▸ **Exercise task**: Write out the listing below without alteration, omitting its pictures.
+++
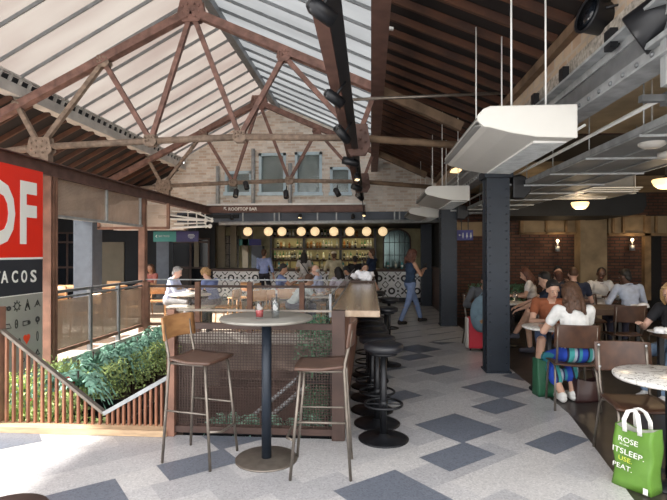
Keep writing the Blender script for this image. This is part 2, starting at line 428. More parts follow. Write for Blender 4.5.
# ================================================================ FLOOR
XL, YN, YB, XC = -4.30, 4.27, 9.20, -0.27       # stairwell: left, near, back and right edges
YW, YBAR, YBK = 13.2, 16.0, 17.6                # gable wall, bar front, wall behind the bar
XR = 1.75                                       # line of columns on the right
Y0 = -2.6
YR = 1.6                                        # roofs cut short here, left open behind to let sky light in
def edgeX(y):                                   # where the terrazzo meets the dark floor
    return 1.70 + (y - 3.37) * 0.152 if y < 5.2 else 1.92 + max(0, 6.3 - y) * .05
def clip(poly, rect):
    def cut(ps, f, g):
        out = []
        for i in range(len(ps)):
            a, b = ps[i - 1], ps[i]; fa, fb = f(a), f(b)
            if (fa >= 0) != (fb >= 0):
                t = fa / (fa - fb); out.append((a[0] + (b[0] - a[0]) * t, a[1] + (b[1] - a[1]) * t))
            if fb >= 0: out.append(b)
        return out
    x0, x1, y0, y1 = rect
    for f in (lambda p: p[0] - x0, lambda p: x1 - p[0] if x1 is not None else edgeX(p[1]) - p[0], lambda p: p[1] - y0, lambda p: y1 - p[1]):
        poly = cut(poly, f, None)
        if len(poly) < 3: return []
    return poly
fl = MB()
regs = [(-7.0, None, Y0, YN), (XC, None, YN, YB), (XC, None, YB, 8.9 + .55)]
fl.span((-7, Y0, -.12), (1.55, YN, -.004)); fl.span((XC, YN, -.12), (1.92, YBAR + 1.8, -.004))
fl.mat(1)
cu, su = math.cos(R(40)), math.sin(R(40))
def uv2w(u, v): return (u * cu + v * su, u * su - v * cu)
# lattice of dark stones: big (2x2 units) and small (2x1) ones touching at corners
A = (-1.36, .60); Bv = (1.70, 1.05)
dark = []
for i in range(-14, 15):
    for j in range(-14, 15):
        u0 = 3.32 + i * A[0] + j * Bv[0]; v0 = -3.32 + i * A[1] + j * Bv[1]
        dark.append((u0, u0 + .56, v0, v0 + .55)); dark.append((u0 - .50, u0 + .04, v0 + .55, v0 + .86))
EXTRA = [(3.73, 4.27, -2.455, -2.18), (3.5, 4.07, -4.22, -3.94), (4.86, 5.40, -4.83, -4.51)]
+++
▸ **Solution to the exercise**:
Keep writing the Blender script for this image. This is part 2, starting at line 428. More parts follow. Write for Blender 4.5.
# ================================================================ FLOOR
XL, YN, YB, XC = -4.30, 4.27, 9.20, -0.27       # stairwell: left, near, back and right edges
YW, YBAR, YBK = 13.2, 16.0, 17.6                # gable wall, bar front, wall behind the bar
XR = 1.75                                       # line of columns on the right
Y0 = -2.6
YR = 1.6                                        # roofs cut short here, left open behind to let sky light in
def edgeX(y):                                   # where the terrazzo meets the dark floor
    return 1.70 + (y - 3.37) * 0.152 if y < 5.2 else 1.92 + max(0, 6.3 - y) * .05
def clip(poly, rect):
    def cut(ps, f, g):
        out = []
        for i in range(len(ps)):
            a, b = ps[i - 1], ps[i]; fa, fb = f(a), f(b)
            if (fa >= 0) != (fb >= 0):
                t = fa / (fa - fb); out.append((a[0] + (b[0] - a[0]) * t, a[1] + (b[1] - a[1]) * t))
            if fb >= 0: out.append(b)
        return out
    x0, x1, y0, y1 = rect
    for f in (lambda p: p[0] - x0, lambda p: x1 - p[0] if x1 is not None else edgeX(p[1]) - p[0], lambda p: p[1] - y0, lambda p: y1 - p[1]):
        poly = cut(poly, f, None)
        if len(poly) < 3: return []
    return poly
fl = MB()
regs = [(-7.0, None, Y0, YN), (XC, None, YN, YB), (XC, None, YB, 8.9 + .55)]
fl.span((-7, Y0, -.12), (1.55, YN, -.004)); fl.span((XC, YN, -.12), (1.92, YBAR + 1.8, -.004))
fl.mat(1)
cu, su = math.cos(R(40)), math.sin(R(40))
def uv2w(u, v): return (u * cu + v * su, u * su - v * cu)
# lattice of dark stones: big (2x2 units) and small (2x1) ones touching at corners
A = (-1.36, .60); Bv = (1.70, 1.05)
dark = []
for i in range(-14, 15):
    for j in range(-14, 15):
        u0 = 3.32 + i * A[0] + j * Bv[0]; v0 = -3.32 + i * A[1] + j * Bv[1]
        dark.append((u0, u0 + .56, v0, v0 + .55)); dark.append((u0 - .50, u0 + .04, v0 + .55, v0 + .86))
EXTRA = [(3.73, 4.27, -2.455, -2.18), (3.5, 4.07, -4.22, -3.94), (4.86, 5.40, -4.83, -4.51)]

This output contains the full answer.